EU investment plan on track, seeks to benefit poorer countries

European Commission Vice-President for Jobs, Growth, Investment and Competitiveness Jyrki Katainen holds a news conference on the Industrial policy package in Brussels, Belgium September 18, 2017. REUTERS/Francois Lenoir

BRUSSELS (Reuters) - A European Union flagship investment scheme is well on track to attract 315 billion euros (282.77 billion pounds) by the middle of next year and seeks also to benefit poorer members of the 28-nation bloc, European Commission Vice President Jyrki Katainen said.

The investment plan, launched in the middle of 2015, aims to attract private funds to finance investments, the riskier parts of which are covered by the European Fund for Strategic Investment (EFSI) using 21 billion euros of public money.

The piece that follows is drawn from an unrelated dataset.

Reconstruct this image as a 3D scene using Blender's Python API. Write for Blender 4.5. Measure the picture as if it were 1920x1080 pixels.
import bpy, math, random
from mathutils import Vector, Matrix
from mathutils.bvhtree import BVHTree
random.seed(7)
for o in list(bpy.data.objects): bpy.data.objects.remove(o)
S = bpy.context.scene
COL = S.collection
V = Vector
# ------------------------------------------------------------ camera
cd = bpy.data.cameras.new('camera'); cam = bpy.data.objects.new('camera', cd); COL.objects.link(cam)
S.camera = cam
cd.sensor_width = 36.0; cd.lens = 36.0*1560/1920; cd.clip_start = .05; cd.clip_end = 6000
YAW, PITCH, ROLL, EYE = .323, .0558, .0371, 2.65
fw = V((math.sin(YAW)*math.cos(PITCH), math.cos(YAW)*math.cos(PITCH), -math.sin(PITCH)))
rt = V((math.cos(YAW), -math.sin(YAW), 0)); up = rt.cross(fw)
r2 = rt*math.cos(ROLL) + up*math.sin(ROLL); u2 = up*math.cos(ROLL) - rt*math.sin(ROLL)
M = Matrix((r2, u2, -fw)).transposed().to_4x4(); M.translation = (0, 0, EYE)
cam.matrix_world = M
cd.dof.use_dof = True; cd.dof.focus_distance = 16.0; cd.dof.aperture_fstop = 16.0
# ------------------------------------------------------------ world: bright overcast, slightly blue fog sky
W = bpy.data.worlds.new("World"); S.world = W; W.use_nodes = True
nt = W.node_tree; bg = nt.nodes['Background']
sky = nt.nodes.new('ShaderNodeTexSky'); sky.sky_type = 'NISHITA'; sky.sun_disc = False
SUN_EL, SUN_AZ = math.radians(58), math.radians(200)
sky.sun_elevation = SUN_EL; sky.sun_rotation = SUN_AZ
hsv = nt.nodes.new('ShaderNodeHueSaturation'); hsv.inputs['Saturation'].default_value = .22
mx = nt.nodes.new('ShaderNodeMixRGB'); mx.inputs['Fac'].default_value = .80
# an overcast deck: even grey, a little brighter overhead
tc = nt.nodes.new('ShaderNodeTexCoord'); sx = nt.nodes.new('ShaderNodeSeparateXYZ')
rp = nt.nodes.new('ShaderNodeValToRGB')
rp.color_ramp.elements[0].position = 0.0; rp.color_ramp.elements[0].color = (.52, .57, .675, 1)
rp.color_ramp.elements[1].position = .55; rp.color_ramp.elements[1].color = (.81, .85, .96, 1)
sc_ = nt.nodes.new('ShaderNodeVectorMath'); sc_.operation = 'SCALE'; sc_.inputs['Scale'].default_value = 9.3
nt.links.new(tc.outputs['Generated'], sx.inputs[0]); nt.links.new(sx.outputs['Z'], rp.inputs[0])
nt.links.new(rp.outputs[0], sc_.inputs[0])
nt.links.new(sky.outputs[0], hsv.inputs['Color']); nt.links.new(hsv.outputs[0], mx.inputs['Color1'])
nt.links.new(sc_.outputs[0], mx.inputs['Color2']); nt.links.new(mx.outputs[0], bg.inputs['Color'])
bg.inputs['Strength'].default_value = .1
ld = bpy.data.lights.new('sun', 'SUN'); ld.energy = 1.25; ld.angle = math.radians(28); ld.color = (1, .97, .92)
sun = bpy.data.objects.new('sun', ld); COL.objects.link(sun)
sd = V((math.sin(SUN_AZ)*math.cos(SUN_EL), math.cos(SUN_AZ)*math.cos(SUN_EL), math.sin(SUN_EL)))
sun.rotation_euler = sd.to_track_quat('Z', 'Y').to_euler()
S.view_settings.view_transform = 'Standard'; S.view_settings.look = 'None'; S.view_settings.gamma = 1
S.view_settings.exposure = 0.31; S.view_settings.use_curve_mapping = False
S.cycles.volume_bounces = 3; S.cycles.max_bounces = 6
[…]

The plan has already triggered 241 billion euros in investments, or three-quarters of the target, Katainen said, creating some 300,000 jobs. The scheme will be extended until 2020 and is to generate some 500 billion in investment.

A report last October said nearly all the money spent by then had gone to the 15 richest countries in the bloc - including Germany, France, Italy and Spain - leaving the other 13 poorer ones out in the cold.

But Katainen said the EFSI and the European Investment Bank (EIB), which is part of the scheme, have made efforts to make the distribution more balanced.

When measured by total investment set to be triggered by the EFSI as a proportion of a country's GDP, the biggest beneficiaries of the plan now included many of the poorer regions of the EU.

The top 10 beneficiaries of the programme measured in this way were Estonia, Bulgaria, Portugal, Greece, Spain, Finland, Lithuania, Latvia, Italy, and Poland, Katainen said.